State how many lines of the entries hold the string "objects", and output nothing but that count.
[start of Data to use]
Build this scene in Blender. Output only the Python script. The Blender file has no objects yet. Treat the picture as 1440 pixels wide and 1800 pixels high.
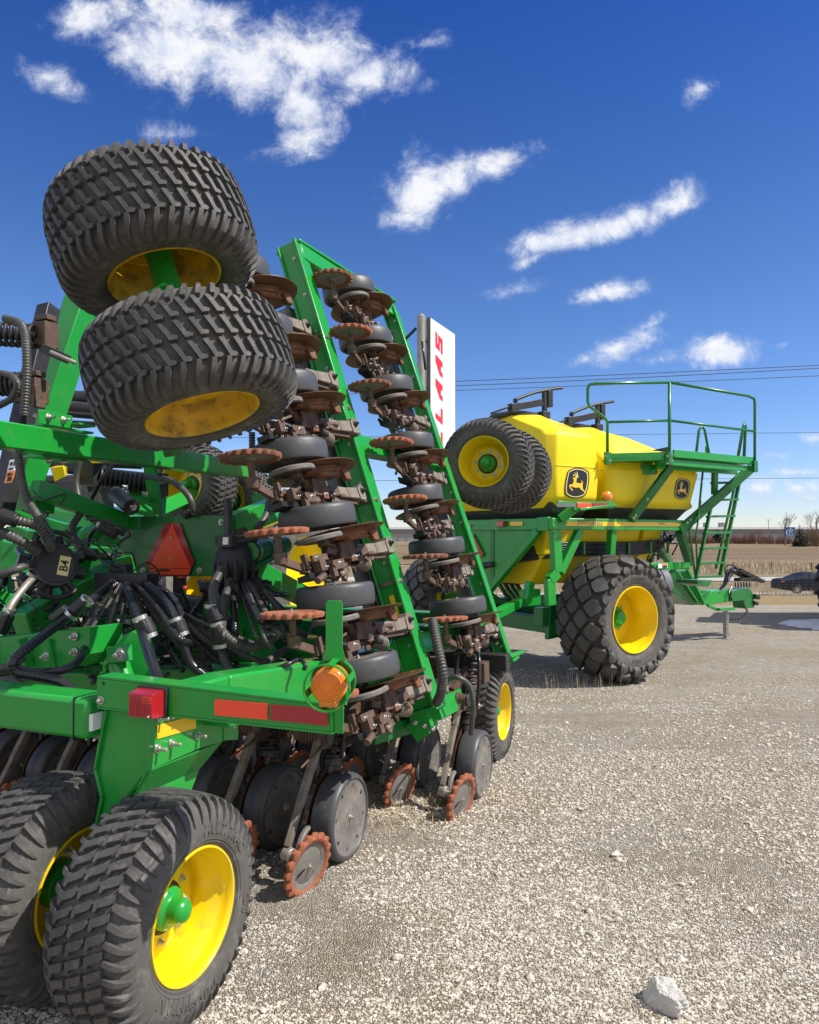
import bpy, bmesh, math, random
from mathutils import Vector, Matrix, noise
random.seed(7)
R = math.radians
sc = bpy.context.scene
col = sc.collection

# ------------------------------------------------------------------ camera
PITCH = R(1.76)
CAMZ = 1.67
cam_d = bpy.data.cameras.new("camera")
cam = bpy.data.objects.new("camera", cam_d)
col.objects.link(cam)
cam.location = (0, 0, CAMZ)
cam.rotation_euler = (R(90) + PITCH, 0, 0)
cam_d.sensor_fit = 'HORIZONTAL'
cam_d.sensor_width = 36
cam_d.lens = 36 * 1300 / 1440
cam_d.clip_start = 0.05
cam_d.clip_end = 4000
sc.camera = cam

# ------------------------------------------------------------------ light
SUN_AZ, SUN_EL = R(-11), R(50)          # azimuth counted from +X towards +Y
sun_d = bpy.data.lights.new("sun", 'SUN')
sun = bpy.data.objects.new("sun", sun_d)
col.objects.link(sun)
sdir = Vector((math.cos(SUN_AZ) * math.cos(SUN_EL), math.sin(SUN_AZ) * math.cos(SUN_EL), math.sin(SUN_EL)))
sun.rotation_euler = sdir.to_track_quat('Z', 'Y').to_euler()
sun.location = (20, 0, 30)
sun_d.energy = 4.9
sun_d.angle = R(0.53)
sun_d.color = (1.0, 0.955, 0.88)
sc.view_settings.view_transform = 'Standard'
sc.view_settings.look = 'None'
sc.view_settings.exposure = 0.27
sc.view_settings.gamma = 1.0
sc.view_settings.use_curve_mapping = False
sc.cycles.max_bounces = 6
sc.cycles.diffuse_bounces = 3
sc.cycles.glossy_bounces = 3

# ------------------------------------------------------------------ world: sky texture and clouds by direction
world = bpy.data.worlds.new("World")
sc.world = world
world.use_nodes = True
nt = world.node_tree
nt.nodes.clear()


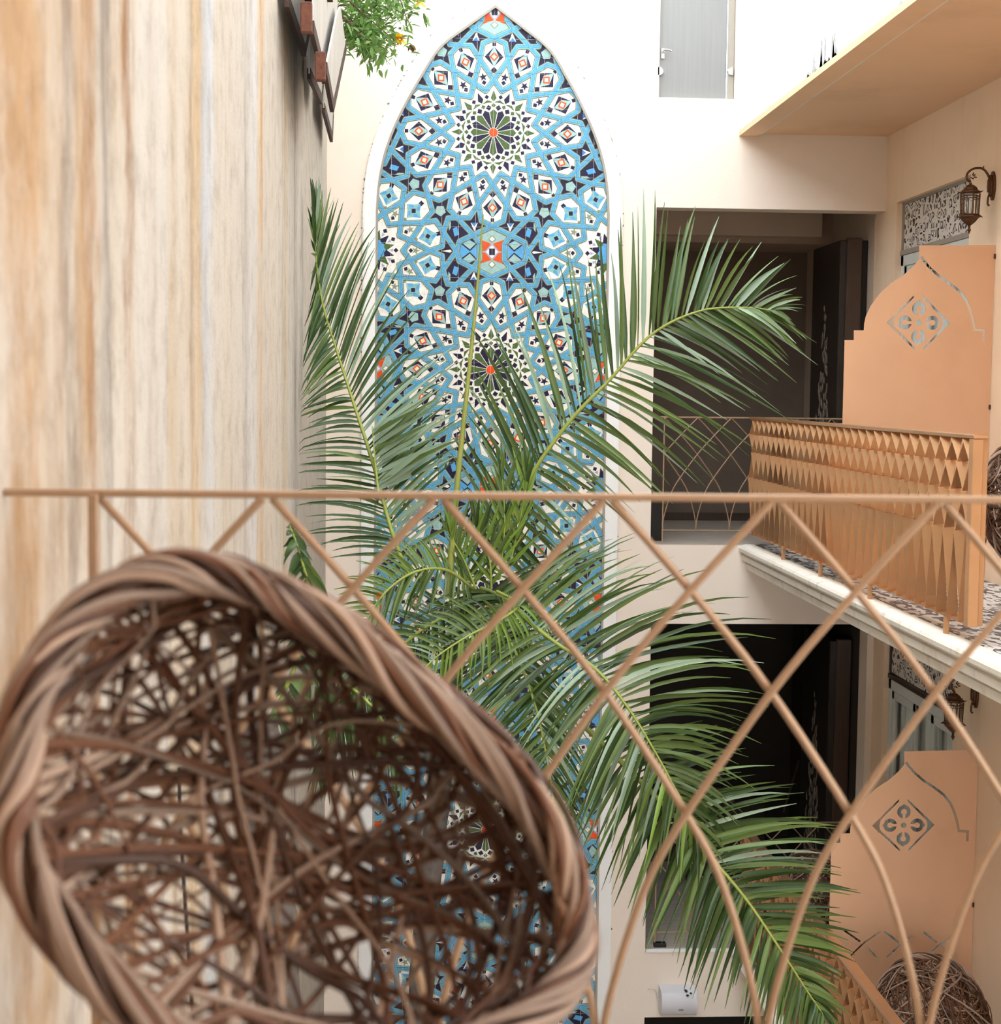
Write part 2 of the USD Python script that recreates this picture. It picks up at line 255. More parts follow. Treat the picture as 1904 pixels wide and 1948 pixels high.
[end of Data to use]
**Correct answer**
5